Сложнее с бывшими сербами, принявшими в годы ту­рецкого гнета мусульманство. Как ни объясняй этот факт, а суть одна: их предки склонили головы перед завоевателя­ми. Отсюда постоянный комплекс вины у следующих поко­лений. Это одно. Другое: славяне-мусульмане не имели близких связей с мусульманским Востоком, они жили чужой жизнью, чужой культурой, по законам другого мира, кото­рые они, европейцы, просто не понимали. Ведь Коран до сих пор во многих своих местах для них книга за семью печатями.

 

Одно накладываясь на другое, в экстремальных усло­виях войны порождает шизофрению.

 

Теперь о смешанных браках, раз вопрос затронут. Влюбленные не задумываются, когда вступают в брак, мож­но ли соединить под одной крышей две несхожие культуры... Большинство таких браков при первом же испытании - увы! - распались. Проверку войной выдержали два типа браков: когда Он и Она имеют довольно низкий культурный уровень, и наоборот, когда Он и Она люди сильного интеллек­та: Любовь и высочайшая общечеловеческая культура по­могли им сохранить семью.

- Господин министр! Телевидение Сараева находится под контролем хорват и босняков. Когда дают ток, мы смотрим его. Действительно, против Сербии развязана тотальная информационная война. Но... мое впечатление: примитивно ведется. Например: людей, сражающихся у порогов своих домов, называют... «агрессорами». И такие ляпы постоянно. Что Вы думаете об этом?

-  Сначала скажу  вот о чем:  войны XXI  века  в первую очередь  будут  информационными  войнами.  Это значит:  по­беда в информационной  войне  - решающая    предпосылка победы  в вооруженной борьбе. На Западе это уже поняли. Например, лишь случайно стала достоянием широкой обще­ственности цифра: 500 тыс. погибших мирных иракцев, жен­щин, детей в войне в Персидском заливе.

 

На Сербии сегодня идет обкатка и отработка главных принципов информационных войн будущего, среди которых ведущий: «Обвиняй противника в том, что вытворяешь сам!». Вспомним Геббельса.

 

Что касается примитивизма, то, несомненно, он имеет место. Допустим, показывают по тому же ТВ кадры: «похо­роны жертв сербской агрессии», а на гробах православные кресты... то есть просто использовали кадры нашего ТВ. Но такое случается не от того, что противник глуп, и это не случайный «прокол». Просто есть такой принцип инфор­мационной войны: массирование негативной информации, а «чистых» аргументов для «массирования» не хватает (опять вспомним Геббельса!).

 

На лицах присутствующих напряжение и усталость: тя­желый получается разговор под гром орудий у Сараева.

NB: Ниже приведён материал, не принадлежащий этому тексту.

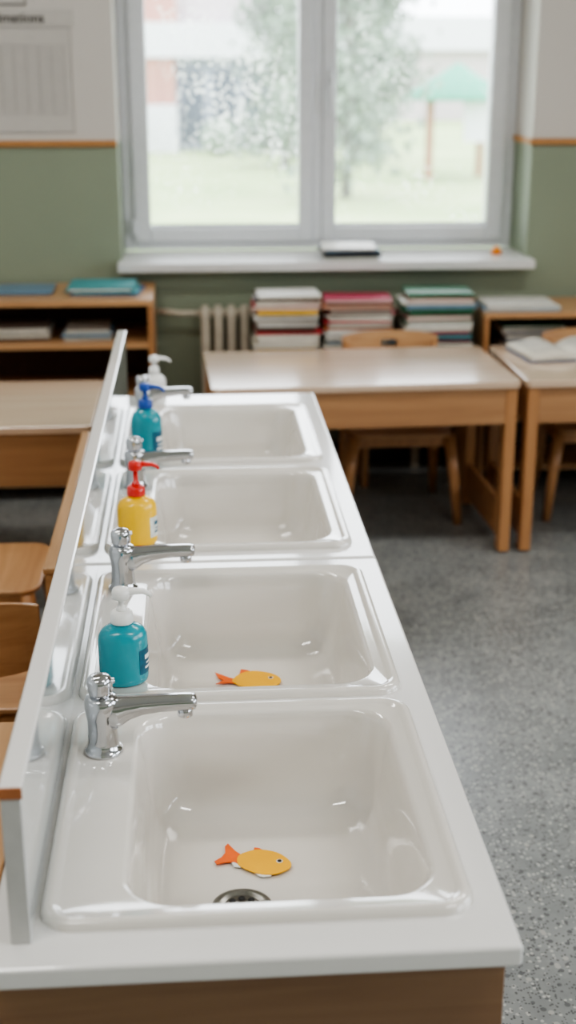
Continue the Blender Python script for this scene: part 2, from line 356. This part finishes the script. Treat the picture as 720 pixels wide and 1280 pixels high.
# ---------------------------------------------------------------- paper fish
def fish(x,y,z,sx,sy,body,tail,dors,fins,eye,rz=0,tilt=0.0):
    g=group("paper_fish",(x,y,z),rz); g.rotation_euler=(tilt,0,rz)
    def poly(name,pts,m,z0,th=0.0012):
        top=[(p[0]*sx,-p[1]*sy,z0+th) for p in pts]; bot=[(p[0]*sx,-p[1]*sy,z0) for p in pts]
        b=MB(); b.rings([bot,top],m,smooth=False); return b.build(name,g)
    poly("body",body,M["fish"],0.001); poly("tail",tail,M["fishred"],0.0004); poly("dorsal_fin",dors,M["fishred"],0.0003)
    for i,f_ in enumerate(fins): poly("fin_%d"%(i+1),f_,M["fishwhite"],-0.0002)
    b=MB(); b.lathe([(.0048,.0020),(.0046,.0025),(.0005,.0026)],M["fishwhite"],(eye[0]*sx,-eye[1]*sy,0),14)
    b.lathe([(.0033,.0025),(.0031,.0031),(.0005,.0032)],M["black"],(eye[0]*sx,-eye[1]*sy,0),14); b.build("eye",g)
def smooth_closed(pts,k=5):
    out=[];n=len(pts)
    for i in range(n):
        p0,p1,p2,p3=[pts[(i+j-1)%n] for j in range(4)]
        for s in range(k):
            t=s/k
            out.append(tuple(0.5*((2*p1[d])+(-p0[d]+p2[d])*t+(2*p0[d]-5*p1[d]+4*p2[d]-p3[d])*t*t+(-p0[d]+3*p1[d]-3*p2[d]+p3[d])*t**3) for d in (0,1)))
    return out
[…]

Выпили кофе, передохнули, и я попытался сменить тему:

-  Мирослав, вернемся к книгам. Ваши коллеги по Союзу писателей -    хорваты, босняки - где они теперь? Чувство­вали ли надвигающуюся угрозу, пытались ли противостоять?

Писатель тяжело вздохнул:

-   К сожалению,  почти  военная  конфронтация по нацио­нальному признаку началась в Союзе писателей задолго до первых выстрелов. Нас, сербов, обвиняли в «гегемонизме» и проч.  В Хорватии, в Босне и  Герцеговине, где в письме ис­пользуют   «латиницу»,   почти   не   выходили   произведения   на «кириллице»... ну и  все остальное в таком роде.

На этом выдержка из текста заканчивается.